У всех нас плюс-минус травматичное детство, к тому же режим, в котором наше общество жило, не мог не отразиться на людях. Поэтому условный насильник есть в каждом и в каждой из нас, вопрос только в том, куда он направлен.
Поэтому публичные дискуссии, «разборки» в соцсетях эмоционально тяжелы, но все же хорошо, что это происходит, отмечает психолог — эти споры поднимают проблему на поверхность, и ее уже сложно игнорировать и замалчивать.

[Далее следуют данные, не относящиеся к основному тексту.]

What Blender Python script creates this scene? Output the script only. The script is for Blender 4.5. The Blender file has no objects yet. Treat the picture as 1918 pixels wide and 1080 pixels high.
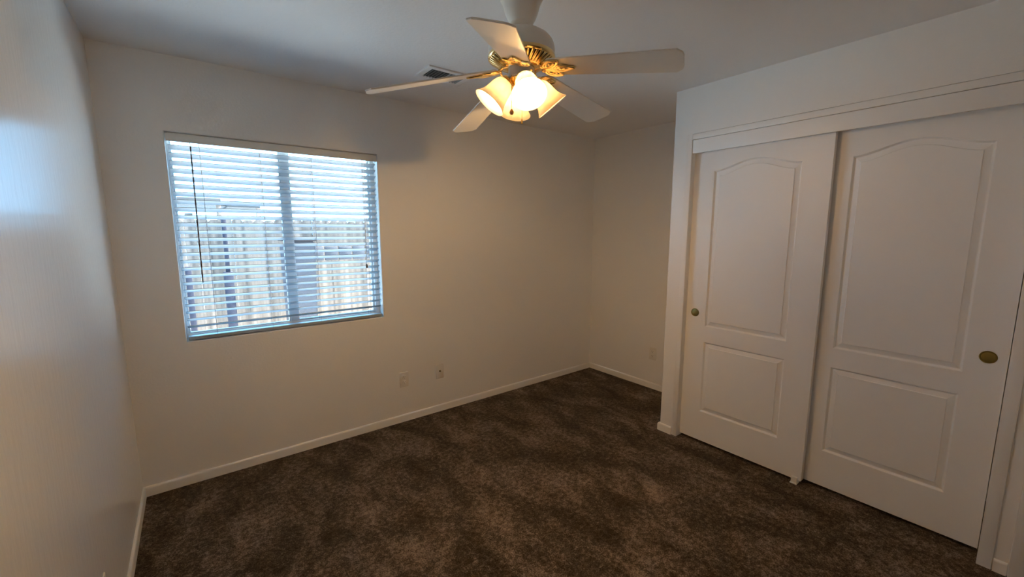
import bpy, bmesh, math, random
from mathutils import Vector, Matrix

random.seed(7)
SC = bpy.context.scene
C = SC.collection

# ------------------------------------------------------------------ camera
YAW, PITCH, ROLL = 0.6564, -0.1371, -0.0007
CAM = Vector((0.3299, -3.015, 1.5007))
cd = bpy.data.cameras.new('camera')
cd.sensor_width = 36.0
cd.lens = 777.99 * 36.0 / 1918.0
cd.clip_start = 0.02
cam = bpy.data.objects.new('camera', cd)
C.objects.link(cam)
fwd = Vector((math.sin(YAW) * math.cos(PITCH), math.cos(YAW) * math.cos(PITCH), math.sin(PITCH)))
rgt = Vector((math.cos(YAW), -math.sin(YAW), 0))
upv = rgt.cross(fwd)
r2 = rgt * math.cos(ROLL) + upv * math.sin(ROLL)
u2 = -rgt * math.sin(ROLL) + upv * math.cos(ROLL)
m = Matrix((r2, u2, -fwd)).transposed().to_4x4()
m.translation = CAM
cam.matrix_world = m
SC.camera = cam

# ------------------------------------------------------------------ world, sun, exposure
SC.view_settings.view_transform = 'Standard'
SC.view_settings.look = 'None'
SC.view_settings.exposure = 0.0
SC.view_settings.gamma = 1.0
SC.view_settings.use_curve_mapping = False
SC.cycles.max_bounces = 14
SC.cycles.diffuse_bounces = 8
SC.cycles.glossy_bounces = 6
SC.cycles.transparent_max_bounces = 16
SC.cycles.caustics_reflective = False
SC.cycles.caustics_refractive = False
SC.cycles.sample_clamp_indirect = 6.0

SKY = (3.1, 7.3, 12.2)
SUN_STRENGTH = 140.0
LAMP = (1.0, 0.60, 0.235)
BULB_STRENGTH = 900.0

w = bpy.data.worlds.new('sky')
SC.world = w
w.use_nodes = True
bg = w.node_tree.nodes['Background']
bg.inputs['Color'].default_value = (SKY[0] / SKY[2], SKY[1] / SKY[2], 1.0, 1)
bg.inputs['Strength'].default_value = SKY[2]

sd = bpy.data.lights.new('sun', 'SUN')
sd.energy = SUN_STRENGTH
sd.angle = math.radians(0.6)
sd.color = (1.0, 0.89, 0.74)
sun = bpy.data.objects.new('sun', sd)
C.objects.link(sun)
sun.location = (0, -6, 12)
sun.rotation_euler = (math.radians(40), 0, math.radians(87.5))


# ------------------------------------------------------------------ materials
def mat(name, col, rough=0.5, metal=0.0, spec=0.5):
    mt = bpy.data.materials.new(name)
    mt.use_nodes = True
    b = mt.node_tree.nodes['Principled BSDF']
    b.inputs['Base Color'].default_value = (*col, 1)
    b.inputs['Roughness'].default_value = rough
    b.inputs['Metallic'].default_value = metal
    b.inputs['Specular IOR Level'].default_value = spec
    return mt


def nd(mt, t, **kw):
    n = mt.node_tree.nodes.new(t)
    for k, v in kw.items():
        if k in n.inputs:
            n.inputs[k].default_value = v
        else:
            setattr(n, k, v)
    return n


def lk(mt, a, ao, b, bi):
    mt.node_tree.links.new(a.outputs[ao], b.inputs[bi])


def add_bump(mt, scale, strength, dist, detail=2.0, stretch=None):
    b = mt.node_tree.nodes['Principled BSDF']
    tc = nd(mt, 'ShaderNodeTexCoord')
    nz = nd(mt, 'ShaderNodeTexNoise', Scale=scale, Detail=detail, Roughness=0.55)
    src = tc
    out = 'Object'
    if stretch:
        mp = nd(mt, 'ShaderNodeMapping')
        mp.inputs['Scale'].default_value = stretch
        lk(mt, tc, 'Object', mp, 'Vector')
        src, out = mp, 'Vector'
    lk(mt, src, out, nz, 'Vector')
    bp = nd(mt, 'ShaderNodeBump', Strength=strength, Distance=dist)
    lk(mt, nz, 'Fac', bp, 'Height')
    lk(mt, bp, 'Normal', b, 'Normal')
    return mt


M = {}
M['wall'] = add_bump(mat('wall_paint', (0.87, 0.855, 0.82), 0.42), 85, 0.22, 0.004)
M['gloss'] = add_bump(mat('semi_gloss_wall_paint', (0.87, 0.855, 0.82), 0.24), 46, 0.22, 0.004, 4.0, (1, 1, 0.22))
M['ceiling'] = add_bump(mat('ceiling_paint', (0.87, 0.86, 0.84), 0.6), 70, 0.25, 0.004)
M['trim'] = mat('trim_paint', (0.88, 0.865, 0.83), 0.36)
M['door'] = add_bump(mat('door_paint', (0.88, 0.87, 0.84), 0.42), 220, 0.08, 0.002, 3, (1, 1, 0.12))
M['brass'] = mat('polished_brass', (0.92, 0.72, 0.36), 0.2, 1.0)
M['antique'] = mat('dull_brass', (0.36, 0.27, 0.09), 0.3, 1.0)
M['fan_white'] = mat('fan_enamel', (0.80, 0.77, 0.70), 0.32)
M['blade'] = add_bump(mat('blade_laminate', (0.80, 0.76, 0.69), 0.38), 40, 0.06, 0.002, 3, (0.3, 6, 6))
M['plastic'] = mat('white_plastic', (0.80, 0.77, 0.71), 0.35)
M['slot'] = mat('outlet_slot', (0.05, 0.045, 0.04), 0.6)
M['vinyl'] = mat('window_vinyl', (0.82, 0.84, 0.84), 0.4)
M['wand'] = mat('brown_wand', (0.075, 0.05, 0.04), 0.4)
M['cord'] = mat('blind_cord', (0.55, 0.55, 0.55), 0.8)
M['fob'] = mat('wooden_fob', (0.30, 0.12, 0.04), 0.45)
M['socket'] = mat('bulb_socket', (0.55, 0.42, 0.25), 0.5)
M['vent_dark'] = mat('duct_dark', (0.03, 0.03, 0.03), 0.7)
M['vent'] = mat('vent_enamel', (0.85, 0.85, 0.84), 0.4)
M['louvre'] = mat('louvre_metal', (0.16, 0.16, 0.16), 0.5)
M['bin'] = mat('grey_blue_plastic', (0.032, 0.036, 0.046), 0.5, spec=0.08)
M['bin_dark'] = mat('bin_lid_plastic', (0.014, 0.014, 0.018), 0.5, spec=0.08)
M['post'] = mat('dark_painted_post', (0.014, 0.016, 0.026), 0.6, spec=0.08)
M['roof'] = mat('neighbour_roof', (0.022, 0.026, 0.030), 0.8, spec=0.08)
M['stucco'] = mat('stucco', (0.12, 0.11, 0.10), 0.9, spec=0.08)
M['ground'] = mat('patio_concrete', (0.74, 0.73, 0.71), 0.9)


def slat_mat():
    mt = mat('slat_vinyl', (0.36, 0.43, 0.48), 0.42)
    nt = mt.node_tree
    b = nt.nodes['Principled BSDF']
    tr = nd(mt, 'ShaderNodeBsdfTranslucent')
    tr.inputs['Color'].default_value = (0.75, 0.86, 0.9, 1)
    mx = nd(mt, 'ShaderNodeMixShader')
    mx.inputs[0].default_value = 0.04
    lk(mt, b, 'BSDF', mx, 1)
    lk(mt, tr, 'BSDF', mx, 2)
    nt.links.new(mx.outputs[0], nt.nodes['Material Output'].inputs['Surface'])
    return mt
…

— Да, форма пока страдает. Но если мы десятилетиями, столетиями об этом вообще не говорили, то сложно ожидать, что так сразу сядем и сможем прилично, без обидок и скандалов, во всем этом разобраться. И потому сейчас многие вычеркивают оппонентов из друзей, пишут гневные посты в духе «посмотрите, какой мерзкий комментарий он написал» — это крайняя реакция, но она неизбежна, потому что очень долго была другая крайняя реакция.
Это как эффект маятника, отпущенного из крайней точки — он не может сразу отбалансироваться, на это нужно время.
И также сфокусироваться на саморефлексии, без огульных обвинений, какие те и эти плохие, а я один хороший. Присмотритесь, а что с вашей агрессивной, нападающей частью, где она живет и как проявляется, и не является ли то, что я сейчас делаю, тоже в некоторой степени насилием?
Насколько это получается, отходите в сторону, чтобы посмотреть на ситуацию несколько со стороны — но не в смысле реакций белого пальто, «не читал, но осуждаю», а чтобы задействовать эту самую рефлексию: что со мной самим, есть ли во мне что-то подобное.
Повторюсь, это не произойдет очень быстро.
Кому-то страшно признать негативные вещи в себе, включается защита, — это нормально. И нам нужно время, чтобы научиться, приобрести навык, как говорить о насилии, как опубличивать, просить поддержки.
Несмотря на то, что определенные мануалы и инструкции существуют, но пока в обществе это не является распространенной практикой, любые инструкции будут пылиться без толку.
«Все уже меняется»
Вроде бы ситуация выглядит неплохо: пусть с руганью и скандалами, но беларусы учатся разговаривать о наболевшей проблеме, признавать ее, искать пути решения. А с другой стороны, глобально мы все остаемся в ситуации насилия: репрессии в стране на заканчиваются, находя все новые жертвы, война в Украине продолжается третий год, воюет и далеко не чужой беларусам Израиль. В таких условиях могут ли беларусы стать обществом, нетерпимым к насилию?
— На мой взгляд, это вопрос времени, — с осторожным оптимизмом смотрит в будущее психолог. — Все уже меняется. Растет поколение новых беларусов, — и тех, кто разбросан по свету, и тех, кто остается в Беларуси. Это дети, которых воспитывают уже немного по-другому, которые впитывают в себя другие ценности и реагируют иначе. И в этом, думаю, наша надежда.
Ведь еще одна наша, как мне кажется, большая проблема — долгое время живя в культуре насилия, мы нечувствительны к нему. Мы очень часто не можем распознать, где оно начинается, где пора сказать «стоп», обозначить свои границы.
И то, что новое поколение — дети, подростки, молодые люди — уже по-другому на это смотрят, будет менять ситуацию в целом.